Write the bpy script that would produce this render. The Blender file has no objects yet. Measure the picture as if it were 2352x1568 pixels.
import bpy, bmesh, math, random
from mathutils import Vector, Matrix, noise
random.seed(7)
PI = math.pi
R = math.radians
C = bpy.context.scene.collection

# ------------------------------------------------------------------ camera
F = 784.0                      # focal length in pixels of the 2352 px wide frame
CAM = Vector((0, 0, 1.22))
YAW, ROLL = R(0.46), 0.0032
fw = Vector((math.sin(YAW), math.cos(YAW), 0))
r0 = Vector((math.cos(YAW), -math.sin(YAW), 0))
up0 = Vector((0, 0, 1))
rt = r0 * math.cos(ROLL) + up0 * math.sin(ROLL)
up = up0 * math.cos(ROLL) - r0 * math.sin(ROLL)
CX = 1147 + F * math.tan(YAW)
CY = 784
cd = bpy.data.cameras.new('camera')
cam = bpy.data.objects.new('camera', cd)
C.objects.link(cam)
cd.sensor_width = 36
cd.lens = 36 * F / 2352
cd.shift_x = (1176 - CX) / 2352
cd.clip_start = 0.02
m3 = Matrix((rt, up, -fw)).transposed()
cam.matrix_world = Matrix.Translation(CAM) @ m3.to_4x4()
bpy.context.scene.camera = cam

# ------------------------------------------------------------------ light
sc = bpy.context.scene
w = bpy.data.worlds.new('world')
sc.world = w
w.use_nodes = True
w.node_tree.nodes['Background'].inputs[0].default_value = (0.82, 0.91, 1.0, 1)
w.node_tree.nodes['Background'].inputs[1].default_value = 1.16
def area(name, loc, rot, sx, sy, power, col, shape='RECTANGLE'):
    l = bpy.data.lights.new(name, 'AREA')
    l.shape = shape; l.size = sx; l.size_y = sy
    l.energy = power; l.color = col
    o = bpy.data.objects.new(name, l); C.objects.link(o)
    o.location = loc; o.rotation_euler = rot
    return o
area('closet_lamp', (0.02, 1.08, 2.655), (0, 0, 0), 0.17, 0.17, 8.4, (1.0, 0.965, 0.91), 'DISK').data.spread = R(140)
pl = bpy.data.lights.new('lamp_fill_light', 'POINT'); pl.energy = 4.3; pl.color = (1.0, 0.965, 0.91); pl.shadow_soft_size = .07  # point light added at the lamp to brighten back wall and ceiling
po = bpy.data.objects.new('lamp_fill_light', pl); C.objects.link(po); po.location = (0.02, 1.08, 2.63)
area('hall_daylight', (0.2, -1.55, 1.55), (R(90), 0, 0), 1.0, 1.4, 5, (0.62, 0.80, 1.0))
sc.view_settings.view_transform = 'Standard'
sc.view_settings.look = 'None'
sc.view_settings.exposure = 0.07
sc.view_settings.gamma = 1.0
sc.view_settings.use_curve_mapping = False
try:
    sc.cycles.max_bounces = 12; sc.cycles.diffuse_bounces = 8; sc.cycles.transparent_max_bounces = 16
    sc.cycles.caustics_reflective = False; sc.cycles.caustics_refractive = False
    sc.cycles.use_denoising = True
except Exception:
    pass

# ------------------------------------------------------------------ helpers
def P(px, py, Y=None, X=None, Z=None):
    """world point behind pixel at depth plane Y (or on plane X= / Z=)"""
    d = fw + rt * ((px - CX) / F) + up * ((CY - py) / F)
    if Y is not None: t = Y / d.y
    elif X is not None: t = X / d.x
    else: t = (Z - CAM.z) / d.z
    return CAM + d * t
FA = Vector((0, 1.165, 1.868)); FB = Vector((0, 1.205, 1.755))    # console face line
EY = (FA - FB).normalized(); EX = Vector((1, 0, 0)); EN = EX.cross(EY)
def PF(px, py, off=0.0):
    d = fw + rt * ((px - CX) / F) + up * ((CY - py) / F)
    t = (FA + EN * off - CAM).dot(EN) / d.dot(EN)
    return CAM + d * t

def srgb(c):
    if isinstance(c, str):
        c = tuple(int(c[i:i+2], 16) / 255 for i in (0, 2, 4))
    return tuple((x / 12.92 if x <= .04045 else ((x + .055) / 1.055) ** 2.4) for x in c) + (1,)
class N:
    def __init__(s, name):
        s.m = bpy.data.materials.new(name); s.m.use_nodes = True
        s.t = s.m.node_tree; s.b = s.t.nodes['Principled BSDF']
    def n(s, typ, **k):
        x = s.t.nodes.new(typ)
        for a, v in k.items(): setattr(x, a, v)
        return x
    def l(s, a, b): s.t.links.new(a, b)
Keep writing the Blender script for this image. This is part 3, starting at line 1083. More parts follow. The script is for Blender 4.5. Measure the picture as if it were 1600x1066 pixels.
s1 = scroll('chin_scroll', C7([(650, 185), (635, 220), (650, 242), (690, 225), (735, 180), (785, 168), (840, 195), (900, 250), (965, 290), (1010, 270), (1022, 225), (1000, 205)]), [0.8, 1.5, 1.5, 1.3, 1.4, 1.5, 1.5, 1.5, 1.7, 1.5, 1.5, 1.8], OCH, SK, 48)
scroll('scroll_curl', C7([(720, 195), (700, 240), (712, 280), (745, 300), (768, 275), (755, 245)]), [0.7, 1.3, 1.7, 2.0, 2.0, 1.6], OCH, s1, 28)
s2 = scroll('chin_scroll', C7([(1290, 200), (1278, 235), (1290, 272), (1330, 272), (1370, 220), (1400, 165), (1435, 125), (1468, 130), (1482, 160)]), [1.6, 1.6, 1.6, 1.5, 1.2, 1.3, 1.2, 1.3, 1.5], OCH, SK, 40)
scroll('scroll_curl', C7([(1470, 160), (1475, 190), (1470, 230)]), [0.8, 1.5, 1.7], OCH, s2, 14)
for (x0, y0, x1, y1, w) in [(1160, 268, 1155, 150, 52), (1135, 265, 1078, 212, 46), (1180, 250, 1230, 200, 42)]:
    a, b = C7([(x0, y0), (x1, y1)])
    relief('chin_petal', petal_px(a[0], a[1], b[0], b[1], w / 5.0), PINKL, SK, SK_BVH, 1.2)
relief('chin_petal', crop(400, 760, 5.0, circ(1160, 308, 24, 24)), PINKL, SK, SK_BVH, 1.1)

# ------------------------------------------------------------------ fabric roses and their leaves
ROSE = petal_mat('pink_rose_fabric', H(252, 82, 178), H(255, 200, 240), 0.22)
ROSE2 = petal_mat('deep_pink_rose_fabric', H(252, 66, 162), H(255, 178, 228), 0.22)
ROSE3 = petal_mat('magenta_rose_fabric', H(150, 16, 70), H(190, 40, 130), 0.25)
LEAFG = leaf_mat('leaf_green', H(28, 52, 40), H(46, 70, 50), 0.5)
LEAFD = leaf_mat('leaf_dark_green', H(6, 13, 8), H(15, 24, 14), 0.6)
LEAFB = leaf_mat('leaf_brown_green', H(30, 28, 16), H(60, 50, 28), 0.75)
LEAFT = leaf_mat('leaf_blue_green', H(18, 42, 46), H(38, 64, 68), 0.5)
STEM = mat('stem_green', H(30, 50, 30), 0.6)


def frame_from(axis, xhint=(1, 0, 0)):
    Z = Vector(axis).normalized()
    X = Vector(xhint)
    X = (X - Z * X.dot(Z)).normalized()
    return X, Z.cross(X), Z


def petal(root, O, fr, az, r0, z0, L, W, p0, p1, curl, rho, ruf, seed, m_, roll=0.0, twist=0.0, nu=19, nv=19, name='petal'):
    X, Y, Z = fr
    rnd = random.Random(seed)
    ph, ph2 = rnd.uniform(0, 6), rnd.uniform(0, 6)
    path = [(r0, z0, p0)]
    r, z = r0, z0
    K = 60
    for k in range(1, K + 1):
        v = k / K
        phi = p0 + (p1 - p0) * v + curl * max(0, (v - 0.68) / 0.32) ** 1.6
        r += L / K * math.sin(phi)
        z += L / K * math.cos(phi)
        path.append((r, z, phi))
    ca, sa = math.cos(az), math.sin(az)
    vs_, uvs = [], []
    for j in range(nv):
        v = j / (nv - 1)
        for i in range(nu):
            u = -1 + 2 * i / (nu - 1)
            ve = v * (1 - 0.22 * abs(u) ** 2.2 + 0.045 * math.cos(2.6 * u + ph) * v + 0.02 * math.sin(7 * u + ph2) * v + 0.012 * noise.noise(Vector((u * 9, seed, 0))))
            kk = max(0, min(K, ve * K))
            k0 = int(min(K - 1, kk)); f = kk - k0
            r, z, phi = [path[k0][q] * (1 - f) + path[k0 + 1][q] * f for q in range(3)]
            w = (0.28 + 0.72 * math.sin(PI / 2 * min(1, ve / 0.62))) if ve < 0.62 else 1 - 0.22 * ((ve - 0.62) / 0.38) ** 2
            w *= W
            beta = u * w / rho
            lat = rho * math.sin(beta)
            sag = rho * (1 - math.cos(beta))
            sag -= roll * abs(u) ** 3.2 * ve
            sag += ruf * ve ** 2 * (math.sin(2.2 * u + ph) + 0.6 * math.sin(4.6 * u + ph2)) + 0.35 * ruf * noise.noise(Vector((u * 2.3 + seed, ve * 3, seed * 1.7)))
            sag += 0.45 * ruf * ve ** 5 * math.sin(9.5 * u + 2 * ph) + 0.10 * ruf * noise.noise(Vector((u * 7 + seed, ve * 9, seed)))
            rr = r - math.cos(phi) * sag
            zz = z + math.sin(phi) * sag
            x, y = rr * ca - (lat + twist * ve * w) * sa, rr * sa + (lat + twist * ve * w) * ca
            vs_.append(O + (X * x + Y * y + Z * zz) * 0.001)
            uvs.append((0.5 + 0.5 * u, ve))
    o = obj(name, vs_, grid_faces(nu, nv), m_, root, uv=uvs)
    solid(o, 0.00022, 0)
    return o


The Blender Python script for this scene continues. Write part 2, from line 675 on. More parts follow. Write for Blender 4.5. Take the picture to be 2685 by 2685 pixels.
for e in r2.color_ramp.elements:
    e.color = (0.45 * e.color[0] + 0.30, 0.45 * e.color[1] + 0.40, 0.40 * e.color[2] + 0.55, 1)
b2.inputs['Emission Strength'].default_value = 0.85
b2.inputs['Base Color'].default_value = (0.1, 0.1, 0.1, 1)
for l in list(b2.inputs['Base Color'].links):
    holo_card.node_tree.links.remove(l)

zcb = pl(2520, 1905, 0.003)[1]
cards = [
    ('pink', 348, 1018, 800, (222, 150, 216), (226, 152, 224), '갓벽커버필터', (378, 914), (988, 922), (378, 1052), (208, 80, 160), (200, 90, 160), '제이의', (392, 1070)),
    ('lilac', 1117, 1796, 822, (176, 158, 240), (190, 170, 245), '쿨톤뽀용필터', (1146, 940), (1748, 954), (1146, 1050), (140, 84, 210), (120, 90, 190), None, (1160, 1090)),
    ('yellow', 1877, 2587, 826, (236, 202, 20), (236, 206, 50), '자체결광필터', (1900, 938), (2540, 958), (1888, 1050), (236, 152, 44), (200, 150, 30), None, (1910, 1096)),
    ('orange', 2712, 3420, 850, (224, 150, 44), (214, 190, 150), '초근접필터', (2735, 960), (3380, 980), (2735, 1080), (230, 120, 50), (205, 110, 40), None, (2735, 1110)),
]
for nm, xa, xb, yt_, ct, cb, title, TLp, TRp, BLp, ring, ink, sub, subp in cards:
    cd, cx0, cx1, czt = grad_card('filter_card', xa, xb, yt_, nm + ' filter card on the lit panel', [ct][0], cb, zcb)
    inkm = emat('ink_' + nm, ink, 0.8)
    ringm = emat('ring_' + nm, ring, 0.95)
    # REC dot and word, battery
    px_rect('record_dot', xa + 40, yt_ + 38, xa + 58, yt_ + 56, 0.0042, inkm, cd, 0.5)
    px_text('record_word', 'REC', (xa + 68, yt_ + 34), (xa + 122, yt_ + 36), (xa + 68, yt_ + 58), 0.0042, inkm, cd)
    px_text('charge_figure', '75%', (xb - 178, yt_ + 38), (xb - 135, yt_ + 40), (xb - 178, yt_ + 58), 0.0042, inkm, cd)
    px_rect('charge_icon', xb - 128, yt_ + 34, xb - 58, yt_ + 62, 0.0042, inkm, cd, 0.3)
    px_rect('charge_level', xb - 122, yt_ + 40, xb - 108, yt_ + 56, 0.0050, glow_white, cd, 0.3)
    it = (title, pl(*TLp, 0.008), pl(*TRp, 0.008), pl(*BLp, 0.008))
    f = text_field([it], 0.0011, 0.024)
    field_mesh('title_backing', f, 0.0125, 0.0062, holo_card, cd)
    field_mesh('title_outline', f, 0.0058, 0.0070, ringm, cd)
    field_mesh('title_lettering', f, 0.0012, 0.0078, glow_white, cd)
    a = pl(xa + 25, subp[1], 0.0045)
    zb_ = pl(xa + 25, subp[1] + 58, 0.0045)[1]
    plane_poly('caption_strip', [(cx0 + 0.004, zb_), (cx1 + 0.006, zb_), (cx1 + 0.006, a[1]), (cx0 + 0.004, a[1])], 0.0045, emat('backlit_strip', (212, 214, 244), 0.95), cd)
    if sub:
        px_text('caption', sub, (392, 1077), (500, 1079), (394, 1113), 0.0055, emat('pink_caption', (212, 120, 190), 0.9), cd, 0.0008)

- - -

What is needed
Output, please, only the lines running from the start of the entries through the line that contains "C = bpy.context.scene.collection", including both of those lines.

Result below
Write the bpy script that would produce this render. The Blender file has no objects yet. Measure the picture as if it were 2352x1568 pixels.
import bpy, bmesh, math, random
from mathutils import Vector, Matrix, noise
random.seed(7)
PI = math.pi
R = math.radians
C = bpy.context.scene.collection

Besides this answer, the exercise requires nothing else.